Dataset records:
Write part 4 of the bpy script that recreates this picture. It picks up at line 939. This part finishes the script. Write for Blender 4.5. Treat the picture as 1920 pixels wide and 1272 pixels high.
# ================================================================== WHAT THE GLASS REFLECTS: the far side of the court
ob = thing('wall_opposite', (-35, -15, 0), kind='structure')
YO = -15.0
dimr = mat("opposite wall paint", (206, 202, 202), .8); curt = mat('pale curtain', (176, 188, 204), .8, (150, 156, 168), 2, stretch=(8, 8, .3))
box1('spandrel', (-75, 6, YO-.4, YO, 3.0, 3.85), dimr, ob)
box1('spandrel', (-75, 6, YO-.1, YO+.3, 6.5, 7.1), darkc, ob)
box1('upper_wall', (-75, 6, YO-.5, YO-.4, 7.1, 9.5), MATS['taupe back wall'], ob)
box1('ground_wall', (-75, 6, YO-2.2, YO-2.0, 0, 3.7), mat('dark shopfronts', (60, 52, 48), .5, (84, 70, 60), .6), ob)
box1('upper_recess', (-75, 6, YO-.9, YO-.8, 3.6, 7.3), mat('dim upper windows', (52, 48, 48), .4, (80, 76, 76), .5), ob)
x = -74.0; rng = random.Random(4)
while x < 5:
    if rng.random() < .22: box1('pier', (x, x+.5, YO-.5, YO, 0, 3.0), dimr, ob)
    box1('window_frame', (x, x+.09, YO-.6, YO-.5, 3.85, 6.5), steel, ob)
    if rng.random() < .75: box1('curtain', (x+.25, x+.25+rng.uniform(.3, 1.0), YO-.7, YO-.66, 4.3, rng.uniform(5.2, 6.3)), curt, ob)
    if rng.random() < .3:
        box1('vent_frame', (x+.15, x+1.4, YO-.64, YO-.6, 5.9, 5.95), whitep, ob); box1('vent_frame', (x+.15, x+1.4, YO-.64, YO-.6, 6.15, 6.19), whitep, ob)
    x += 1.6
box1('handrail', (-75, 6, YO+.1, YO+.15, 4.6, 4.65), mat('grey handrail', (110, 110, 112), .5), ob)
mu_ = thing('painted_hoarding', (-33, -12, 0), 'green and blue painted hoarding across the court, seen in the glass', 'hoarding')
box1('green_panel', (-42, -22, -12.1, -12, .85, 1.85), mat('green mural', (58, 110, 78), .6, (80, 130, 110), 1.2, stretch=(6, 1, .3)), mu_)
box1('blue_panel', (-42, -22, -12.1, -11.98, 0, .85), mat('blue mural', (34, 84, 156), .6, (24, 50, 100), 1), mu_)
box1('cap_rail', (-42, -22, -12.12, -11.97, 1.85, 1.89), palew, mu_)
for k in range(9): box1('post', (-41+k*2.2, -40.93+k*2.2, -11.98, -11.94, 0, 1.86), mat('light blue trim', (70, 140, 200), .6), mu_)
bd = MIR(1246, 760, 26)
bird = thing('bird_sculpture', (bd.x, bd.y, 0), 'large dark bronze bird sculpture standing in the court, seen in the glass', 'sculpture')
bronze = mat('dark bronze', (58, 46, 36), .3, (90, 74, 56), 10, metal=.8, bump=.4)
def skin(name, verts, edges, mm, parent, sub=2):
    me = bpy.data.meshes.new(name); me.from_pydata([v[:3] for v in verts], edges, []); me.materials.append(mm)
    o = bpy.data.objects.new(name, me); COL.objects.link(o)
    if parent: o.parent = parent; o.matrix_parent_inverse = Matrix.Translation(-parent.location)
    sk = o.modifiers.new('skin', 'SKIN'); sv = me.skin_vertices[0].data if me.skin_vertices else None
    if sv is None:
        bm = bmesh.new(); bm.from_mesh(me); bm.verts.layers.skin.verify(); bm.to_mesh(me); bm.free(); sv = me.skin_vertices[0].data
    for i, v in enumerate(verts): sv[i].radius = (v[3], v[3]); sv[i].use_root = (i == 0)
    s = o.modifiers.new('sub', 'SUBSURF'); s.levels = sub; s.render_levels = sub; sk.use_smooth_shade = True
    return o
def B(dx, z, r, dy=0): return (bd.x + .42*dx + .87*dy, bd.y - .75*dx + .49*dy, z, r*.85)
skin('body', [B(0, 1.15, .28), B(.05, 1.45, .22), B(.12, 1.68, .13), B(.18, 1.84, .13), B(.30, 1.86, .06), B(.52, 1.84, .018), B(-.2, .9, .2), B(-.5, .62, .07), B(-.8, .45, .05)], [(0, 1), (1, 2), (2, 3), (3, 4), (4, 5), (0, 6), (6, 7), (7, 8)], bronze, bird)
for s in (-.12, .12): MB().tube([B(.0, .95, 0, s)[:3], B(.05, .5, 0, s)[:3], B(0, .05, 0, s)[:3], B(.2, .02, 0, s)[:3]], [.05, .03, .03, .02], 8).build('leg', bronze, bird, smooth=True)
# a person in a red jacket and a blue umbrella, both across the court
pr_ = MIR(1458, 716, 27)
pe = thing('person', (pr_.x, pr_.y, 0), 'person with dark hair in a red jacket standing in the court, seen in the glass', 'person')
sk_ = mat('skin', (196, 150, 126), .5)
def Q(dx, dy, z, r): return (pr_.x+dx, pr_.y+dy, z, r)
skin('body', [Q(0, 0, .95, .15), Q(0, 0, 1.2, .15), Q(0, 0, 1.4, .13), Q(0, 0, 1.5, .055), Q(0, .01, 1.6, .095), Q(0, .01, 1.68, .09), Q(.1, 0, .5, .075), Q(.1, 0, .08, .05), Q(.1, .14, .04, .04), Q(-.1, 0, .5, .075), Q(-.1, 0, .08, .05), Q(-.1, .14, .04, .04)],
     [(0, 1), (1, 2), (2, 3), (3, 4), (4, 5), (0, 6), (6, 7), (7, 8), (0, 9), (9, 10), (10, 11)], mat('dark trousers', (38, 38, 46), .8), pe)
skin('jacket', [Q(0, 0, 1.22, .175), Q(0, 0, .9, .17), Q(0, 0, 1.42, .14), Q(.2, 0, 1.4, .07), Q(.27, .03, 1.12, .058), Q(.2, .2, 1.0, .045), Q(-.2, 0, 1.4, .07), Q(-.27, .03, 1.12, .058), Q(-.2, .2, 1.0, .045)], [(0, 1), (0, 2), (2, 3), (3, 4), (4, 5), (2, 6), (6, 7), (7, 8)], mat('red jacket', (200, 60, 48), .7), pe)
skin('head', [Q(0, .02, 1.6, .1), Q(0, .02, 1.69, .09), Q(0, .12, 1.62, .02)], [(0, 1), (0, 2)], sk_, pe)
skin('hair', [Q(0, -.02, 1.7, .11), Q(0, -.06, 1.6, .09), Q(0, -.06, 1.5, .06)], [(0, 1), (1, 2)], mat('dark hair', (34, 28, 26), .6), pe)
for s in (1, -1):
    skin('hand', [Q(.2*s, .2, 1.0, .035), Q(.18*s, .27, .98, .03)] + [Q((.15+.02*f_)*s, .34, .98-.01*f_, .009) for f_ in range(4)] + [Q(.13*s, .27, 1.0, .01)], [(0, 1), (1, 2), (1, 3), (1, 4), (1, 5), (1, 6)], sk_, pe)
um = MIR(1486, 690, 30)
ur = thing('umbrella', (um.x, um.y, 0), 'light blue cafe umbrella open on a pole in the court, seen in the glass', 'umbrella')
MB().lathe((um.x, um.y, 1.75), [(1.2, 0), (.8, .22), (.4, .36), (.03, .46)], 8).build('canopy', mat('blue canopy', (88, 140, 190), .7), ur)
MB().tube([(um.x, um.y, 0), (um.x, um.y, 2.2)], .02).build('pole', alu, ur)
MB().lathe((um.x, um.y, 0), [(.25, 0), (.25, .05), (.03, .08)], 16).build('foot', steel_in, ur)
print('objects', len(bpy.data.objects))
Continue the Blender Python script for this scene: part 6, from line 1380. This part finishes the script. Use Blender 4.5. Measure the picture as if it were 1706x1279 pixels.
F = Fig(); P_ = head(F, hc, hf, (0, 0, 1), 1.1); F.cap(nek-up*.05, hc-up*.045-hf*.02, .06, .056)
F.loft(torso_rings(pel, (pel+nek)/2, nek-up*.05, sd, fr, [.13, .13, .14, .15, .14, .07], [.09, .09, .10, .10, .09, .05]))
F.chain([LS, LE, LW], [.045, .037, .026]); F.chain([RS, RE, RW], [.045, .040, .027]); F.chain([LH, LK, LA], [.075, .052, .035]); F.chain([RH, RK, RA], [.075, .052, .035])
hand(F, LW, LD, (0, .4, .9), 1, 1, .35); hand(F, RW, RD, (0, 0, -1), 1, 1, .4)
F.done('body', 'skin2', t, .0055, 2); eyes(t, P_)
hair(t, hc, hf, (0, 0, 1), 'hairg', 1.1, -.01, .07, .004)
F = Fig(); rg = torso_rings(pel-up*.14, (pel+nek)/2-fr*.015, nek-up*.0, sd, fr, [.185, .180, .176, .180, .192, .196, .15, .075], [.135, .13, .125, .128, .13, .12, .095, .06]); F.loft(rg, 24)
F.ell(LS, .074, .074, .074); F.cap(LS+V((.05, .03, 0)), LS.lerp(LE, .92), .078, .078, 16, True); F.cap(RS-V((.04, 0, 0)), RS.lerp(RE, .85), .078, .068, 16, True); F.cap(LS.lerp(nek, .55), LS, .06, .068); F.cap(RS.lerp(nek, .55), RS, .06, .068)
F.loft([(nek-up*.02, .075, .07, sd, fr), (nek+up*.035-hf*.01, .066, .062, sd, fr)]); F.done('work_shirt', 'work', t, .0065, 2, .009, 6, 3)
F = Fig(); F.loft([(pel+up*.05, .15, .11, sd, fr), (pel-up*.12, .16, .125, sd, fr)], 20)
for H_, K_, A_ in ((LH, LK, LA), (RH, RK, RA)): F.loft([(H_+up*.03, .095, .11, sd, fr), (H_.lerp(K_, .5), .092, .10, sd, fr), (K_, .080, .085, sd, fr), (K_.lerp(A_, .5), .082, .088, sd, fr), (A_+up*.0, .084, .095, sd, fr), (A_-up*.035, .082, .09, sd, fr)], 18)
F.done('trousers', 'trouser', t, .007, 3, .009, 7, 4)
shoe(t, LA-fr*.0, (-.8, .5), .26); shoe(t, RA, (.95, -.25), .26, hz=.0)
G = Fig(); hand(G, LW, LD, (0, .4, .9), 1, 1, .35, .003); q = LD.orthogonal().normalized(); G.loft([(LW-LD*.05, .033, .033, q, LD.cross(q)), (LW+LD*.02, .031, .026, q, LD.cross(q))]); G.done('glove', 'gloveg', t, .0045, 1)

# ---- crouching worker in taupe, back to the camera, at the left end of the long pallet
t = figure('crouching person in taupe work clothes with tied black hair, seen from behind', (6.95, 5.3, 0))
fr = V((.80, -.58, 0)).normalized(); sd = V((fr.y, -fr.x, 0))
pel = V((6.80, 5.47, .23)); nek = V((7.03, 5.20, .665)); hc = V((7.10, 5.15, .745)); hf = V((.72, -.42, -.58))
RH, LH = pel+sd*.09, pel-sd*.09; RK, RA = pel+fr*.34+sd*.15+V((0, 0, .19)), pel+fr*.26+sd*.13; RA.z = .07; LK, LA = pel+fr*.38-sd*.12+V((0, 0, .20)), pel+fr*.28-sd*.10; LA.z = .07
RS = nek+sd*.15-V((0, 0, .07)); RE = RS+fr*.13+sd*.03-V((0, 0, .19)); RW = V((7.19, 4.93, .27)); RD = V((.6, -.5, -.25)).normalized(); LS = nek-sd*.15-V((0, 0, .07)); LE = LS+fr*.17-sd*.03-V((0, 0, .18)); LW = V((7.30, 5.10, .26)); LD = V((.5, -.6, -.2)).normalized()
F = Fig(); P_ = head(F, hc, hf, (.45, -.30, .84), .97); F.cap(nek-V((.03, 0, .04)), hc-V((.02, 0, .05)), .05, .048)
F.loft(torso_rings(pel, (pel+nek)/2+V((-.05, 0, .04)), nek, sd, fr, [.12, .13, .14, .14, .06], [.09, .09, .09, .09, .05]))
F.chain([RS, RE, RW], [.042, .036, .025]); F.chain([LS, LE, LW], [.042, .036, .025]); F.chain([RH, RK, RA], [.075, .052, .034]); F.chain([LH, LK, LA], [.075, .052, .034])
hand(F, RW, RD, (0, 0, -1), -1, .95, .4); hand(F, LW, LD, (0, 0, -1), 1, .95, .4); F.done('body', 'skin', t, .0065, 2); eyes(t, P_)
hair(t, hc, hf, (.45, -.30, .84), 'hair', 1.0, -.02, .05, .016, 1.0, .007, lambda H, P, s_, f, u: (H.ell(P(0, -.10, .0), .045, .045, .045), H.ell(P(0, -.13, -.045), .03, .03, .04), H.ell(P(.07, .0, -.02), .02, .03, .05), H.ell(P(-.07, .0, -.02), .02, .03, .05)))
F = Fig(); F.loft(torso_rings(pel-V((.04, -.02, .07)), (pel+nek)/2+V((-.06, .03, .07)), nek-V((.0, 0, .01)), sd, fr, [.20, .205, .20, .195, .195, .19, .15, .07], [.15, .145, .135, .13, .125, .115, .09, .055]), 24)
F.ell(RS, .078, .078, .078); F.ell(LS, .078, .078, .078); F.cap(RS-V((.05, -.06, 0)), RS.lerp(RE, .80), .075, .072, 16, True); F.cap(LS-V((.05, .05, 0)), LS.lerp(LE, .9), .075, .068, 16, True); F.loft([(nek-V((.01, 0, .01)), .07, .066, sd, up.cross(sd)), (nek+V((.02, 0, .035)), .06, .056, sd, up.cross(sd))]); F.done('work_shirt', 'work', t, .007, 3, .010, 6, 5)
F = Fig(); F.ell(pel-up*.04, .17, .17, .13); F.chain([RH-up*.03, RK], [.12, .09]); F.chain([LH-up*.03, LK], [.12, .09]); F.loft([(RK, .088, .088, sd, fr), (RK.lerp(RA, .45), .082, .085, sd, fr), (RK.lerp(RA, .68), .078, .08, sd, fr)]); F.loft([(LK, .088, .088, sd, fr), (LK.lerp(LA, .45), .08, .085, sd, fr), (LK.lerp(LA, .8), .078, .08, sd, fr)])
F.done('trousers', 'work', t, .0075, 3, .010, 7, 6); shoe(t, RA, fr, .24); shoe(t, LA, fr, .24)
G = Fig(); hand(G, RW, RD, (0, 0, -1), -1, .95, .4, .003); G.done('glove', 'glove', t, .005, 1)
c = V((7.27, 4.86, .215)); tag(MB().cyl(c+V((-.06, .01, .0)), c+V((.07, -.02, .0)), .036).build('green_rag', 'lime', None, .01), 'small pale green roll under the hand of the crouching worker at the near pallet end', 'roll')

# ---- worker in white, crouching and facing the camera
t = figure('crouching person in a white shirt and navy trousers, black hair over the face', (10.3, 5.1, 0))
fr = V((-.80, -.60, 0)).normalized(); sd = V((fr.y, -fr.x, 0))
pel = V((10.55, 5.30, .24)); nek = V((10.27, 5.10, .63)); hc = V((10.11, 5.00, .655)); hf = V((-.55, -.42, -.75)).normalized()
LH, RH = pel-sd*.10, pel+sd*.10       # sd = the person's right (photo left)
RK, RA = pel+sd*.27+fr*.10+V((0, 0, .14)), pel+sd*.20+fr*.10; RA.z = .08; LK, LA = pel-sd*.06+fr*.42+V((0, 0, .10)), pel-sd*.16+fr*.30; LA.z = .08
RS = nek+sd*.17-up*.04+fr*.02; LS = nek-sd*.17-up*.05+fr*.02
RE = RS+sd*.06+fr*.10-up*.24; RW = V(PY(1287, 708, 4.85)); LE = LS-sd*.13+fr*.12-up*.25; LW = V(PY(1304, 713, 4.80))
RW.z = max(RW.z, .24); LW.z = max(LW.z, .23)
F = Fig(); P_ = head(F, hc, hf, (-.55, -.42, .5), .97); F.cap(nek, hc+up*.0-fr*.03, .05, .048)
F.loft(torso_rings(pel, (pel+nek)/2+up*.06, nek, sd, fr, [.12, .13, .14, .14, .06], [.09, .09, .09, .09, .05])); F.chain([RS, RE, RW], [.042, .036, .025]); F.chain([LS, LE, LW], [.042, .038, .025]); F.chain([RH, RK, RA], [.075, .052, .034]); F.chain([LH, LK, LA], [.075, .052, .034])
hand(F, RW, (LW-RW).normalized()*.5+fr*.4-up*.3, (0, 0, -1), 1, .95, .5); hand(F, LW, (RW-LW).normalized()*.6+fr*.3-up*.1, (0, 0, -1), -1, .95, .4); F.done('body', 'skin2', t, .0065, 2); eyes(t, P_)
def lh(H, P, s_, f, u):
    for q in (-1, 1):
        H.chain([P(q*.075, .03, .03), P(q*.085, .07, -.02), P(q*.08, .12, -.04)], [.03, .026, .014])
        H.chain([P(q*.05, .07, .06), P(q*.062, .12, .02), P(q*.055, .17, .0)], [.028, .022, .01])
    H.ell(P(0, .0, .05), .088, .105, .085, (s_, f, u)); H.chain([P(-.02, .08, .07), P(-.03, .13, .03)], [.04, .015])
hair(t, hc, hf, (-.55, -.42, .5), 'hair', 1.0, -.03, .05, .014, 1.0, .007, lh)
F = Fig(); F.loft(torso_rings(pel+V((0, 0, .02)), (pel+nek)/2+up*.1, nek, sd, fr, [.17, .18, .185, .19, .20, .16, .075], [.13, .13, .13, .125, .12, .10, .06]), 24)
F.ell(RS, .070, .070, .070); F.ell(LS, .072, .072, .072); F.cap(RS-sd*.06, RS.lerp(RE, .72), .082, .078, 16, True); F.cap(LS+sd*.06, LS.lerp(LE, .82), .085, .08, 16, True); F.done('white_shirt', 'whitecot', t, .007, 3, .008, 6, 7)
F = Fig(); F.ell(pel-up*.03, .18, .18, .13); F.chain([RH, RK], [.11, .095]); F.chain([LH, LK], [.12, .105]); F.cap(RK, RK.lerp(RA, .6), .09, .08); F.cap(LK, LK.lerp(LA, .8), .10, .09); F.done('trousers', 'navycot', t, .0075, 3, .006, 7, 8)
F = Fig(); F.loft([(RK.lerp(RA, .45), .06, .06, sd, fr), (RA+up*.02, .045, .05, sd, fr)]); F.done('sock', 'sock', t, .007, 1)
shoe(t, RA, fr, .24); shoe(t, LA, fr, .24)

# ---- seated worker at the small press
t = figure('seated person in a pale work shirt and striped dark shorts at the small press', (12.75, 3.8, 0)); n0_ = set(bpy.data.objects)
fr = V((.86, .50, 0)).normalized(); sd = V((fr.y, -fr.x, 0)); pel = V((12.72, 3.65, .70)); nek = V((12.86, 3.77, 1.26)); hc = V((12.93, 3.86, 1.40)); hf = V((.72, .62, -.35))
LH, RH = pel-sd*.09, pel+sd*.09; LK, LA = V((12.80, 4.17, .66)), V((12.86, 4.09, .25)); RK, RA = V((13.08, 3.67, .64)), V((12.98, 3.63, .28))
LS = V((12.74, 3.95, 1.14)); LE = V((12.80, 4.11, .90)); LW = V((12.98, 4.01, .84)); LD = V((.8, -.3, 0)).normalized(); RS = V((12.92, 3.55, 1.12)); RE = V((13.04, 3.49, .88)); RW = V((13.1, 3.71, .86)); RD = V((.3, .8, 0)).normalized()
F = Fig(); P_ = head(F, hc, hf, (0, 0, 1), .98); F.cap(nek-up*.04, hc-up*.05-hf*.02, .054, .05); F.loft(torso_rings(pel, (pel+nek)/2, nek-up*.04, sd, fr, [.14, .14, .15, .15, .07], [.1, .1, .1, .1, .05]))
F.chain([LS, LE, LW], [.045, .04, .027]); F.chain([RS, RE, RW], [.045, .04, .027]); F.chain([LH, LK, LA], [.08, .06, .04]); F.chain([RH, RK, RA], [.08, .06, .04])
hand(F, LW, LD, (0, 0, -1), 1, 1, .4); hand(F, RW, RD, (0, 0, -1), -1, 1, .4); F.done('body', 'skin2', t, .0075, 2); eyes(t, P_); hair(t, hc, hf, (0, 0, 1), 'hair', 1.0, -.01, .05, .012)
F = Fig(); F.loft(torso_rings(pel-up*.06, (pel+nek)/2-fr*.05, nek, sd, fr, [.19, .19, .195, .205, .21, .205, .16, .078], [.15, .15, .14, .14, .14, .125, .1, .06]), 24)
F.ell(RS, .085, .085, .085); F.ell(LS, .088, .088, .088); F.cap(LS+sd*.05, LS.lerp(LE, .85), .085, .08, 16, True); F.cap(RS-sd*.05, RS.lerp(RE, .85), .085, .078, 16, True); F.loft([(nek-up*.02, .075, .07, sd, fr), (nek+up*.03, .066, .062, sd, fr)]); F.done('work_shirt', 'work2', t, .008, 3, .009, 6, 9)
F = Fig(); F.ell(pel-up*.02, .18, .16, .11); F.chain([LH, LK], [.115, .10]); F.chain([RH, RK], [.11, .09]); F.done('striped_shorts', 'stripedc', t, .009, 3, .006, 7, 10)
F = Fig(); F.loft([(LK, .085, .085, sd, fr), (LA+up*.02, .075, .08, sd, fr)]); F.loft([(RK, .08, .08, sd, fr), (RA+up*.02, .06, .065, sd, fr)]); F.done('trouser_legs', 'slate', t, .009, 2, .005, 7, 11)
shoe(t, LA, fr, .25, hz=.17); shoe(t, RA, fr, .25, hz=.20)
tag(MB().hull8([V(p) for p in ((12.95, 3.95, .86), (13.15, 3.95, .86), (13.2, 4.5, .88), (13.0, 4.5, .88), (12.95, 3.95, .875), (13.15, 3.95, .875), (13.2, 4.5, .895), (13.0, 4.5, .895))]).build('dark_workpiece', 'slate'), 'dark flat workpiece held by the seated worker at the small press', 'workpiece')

• WHAT THE TASK REQUIRES: Return only the number of lines in the entries that contain the string "script".

• FULL ANSWER: 2